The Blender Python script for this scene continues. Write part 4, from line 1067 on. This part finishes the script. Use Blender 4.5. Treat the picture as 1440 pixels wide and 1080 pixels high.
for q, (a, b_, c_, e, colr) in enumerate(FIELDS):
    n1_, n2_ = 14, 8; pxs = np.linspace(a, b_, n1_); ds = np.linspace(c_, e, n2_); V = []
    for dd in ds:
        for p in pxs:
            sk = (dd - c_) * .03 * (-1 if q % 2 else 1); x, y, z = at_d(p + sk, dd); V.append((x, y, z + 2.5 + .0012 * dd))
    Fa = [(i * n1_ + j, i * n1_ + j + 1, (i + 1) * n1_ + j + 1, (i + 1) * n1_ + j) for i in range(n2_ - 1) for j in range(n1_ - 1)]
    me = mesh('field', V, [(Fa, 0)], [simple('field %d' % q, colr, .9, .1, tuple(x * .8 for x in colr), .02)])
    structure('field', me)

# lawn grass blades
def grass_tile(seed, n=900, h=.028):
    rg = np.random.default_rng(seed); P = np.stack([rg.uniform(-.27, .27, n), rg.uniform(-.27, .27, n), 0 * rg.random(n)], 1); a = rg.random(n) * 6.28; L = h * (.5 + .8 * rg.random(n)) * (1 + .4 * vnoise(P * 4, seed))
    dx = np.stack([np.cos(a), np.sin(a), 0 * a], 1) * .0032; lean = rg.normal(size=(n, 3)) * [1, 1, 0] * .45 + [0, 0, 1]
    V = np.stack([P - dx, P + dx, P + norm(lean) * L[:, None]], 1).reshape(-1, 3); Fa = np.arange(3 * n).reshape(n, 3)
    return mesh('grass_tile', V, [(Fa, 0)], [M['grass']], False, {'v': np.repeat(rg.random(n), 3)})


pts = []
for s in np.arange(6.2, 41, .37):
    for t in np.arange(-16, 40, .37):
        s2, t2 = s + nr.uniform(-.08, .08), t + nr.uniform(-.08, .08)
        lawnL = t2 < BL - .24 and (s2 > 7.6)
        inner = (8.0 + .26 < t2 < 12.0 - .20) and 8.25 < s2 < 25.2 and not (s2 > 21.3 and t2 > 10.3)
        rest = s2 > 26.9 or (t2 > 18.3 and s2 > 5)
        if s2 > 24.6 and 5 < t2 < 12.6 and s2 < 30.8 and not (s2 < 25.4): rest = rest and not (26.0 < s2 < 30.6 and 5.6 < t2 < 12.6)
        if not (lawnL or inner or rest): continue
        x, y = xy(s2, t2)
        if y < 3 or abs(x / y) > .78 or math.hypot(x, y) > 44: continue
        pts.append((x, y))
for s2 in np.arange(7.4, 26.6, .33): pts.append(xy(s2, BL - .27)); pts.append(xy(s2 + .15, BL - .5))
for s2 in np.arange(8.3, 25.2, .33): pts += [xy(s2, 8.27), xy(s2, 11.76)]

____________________

WHAT TO DO -
Return the whole listing exactly.

RESPONSE BELOW -
The Blender Python script for this scene continues. Write part 4, from line 1067 on. This part finishes the script. Use Blender 4.5. Treat the picture as 1440 pixels wide and 1080 pixels high.
for q, (a, b_, c_, e, colr) in enumerate(FIELDS):
    n1_, n2_ = 14, 8; pxs = np.linspace(a, b_, n1_); ds = np.linspace(c_, e, n2_); V = []
    for dd in ds:
        for p in pxs:
            sk = (dd - c_) * .03 * (-1 if q % 2 else 1); x, y, z = at_d(p + sk, dd); V.append((x, y, z + 2.5 + .0012 * dd))
    Fa = [(i * n1_ + j, i * n1_ + j + 1, (i + 1) * n1_ + j + 1, (i + 1) * n1_ + j) for i in range(n2_ - 1) for j in range(n1_ - 1)]
    me = mesh('field', V, [(Fa, 0)], [simple('field %d' % q, colr, .9, .1, tuple(x * .8 for x in colr), .02)])
    structure('field', me)

# lawn grass blades
def grass_tile(seed, n=900, h=.028):
    rg = np.random.default_rng(seed); P = np.stack([rg.uniform(-.27, .27, n), rg.uniform(-.27, .27, n), 0 * rg.random(n)], 1); a = rg.random(n) * 6.28; L = h * (.5 + .8 * rg.random(n)) * (1 + .4 * vnoise(P * 4, seed))
    dx = np.stack([np.cos(a), np.sin(a), 0 * a], 1) * .0032; lean = rg.normal(size=(n, 3)) * [1, 1, 0] * .45 + [0, 0, 1]
    V = np.stack([P - dx, P + dx, P + norm(lean) * L[:, None]], 1).reshape(-1, 3); Fa = np.arange(3 * n).reshape(n, 3)
    return mesh('grass_tile', V, [(Fa, 0)], [M['grass']], False, {'v': np.repeat(rg.random(n), 3)})


pts = []
for s in np.arange(6.2, 41, .37):
    for t in np.arange(-16, 40, .37):
        s2, t2 = s + nr.uniform(-.08, .08), t + nr.uniform(-.08, .08)
        lawnL = t2 < BL - .24 and (s2 > 7.6)
        inner = (8.0 + .26 < t2 < 12.0 - .20) and 8.25 < s2 < 25.2 and not (s2 > 21.3 and t2 > 10.3)
        rest = s2 > 26.9 or (t2 > 18.3 and s2 > 5)
        if s2 > 24.6 and 5 < t2 < 12.6 and s2 < 30.8 and not (s2 < 25.4): rest = rest and not (26.0 < s2 < 30.6 and 5.6 < t2 < 12.6)
        if not (lawnL or inner or rest): continue
        x, y = xy(s2, t2)
        if y < 3 or abs(x / y) > .78 or math.hypot(x, y) > 44: continue
        pts.append((x, y))
for s2 in np.arange(7.4, 26.6, .33): pts.append(xy(s2, BL - .27)); pts.append(xy(s2 + .15, BL - .5))
for s2 in np.arange(8.3, 25.2, .33): pts += [xy(s2, 8.27), xy(s2, 11.76)]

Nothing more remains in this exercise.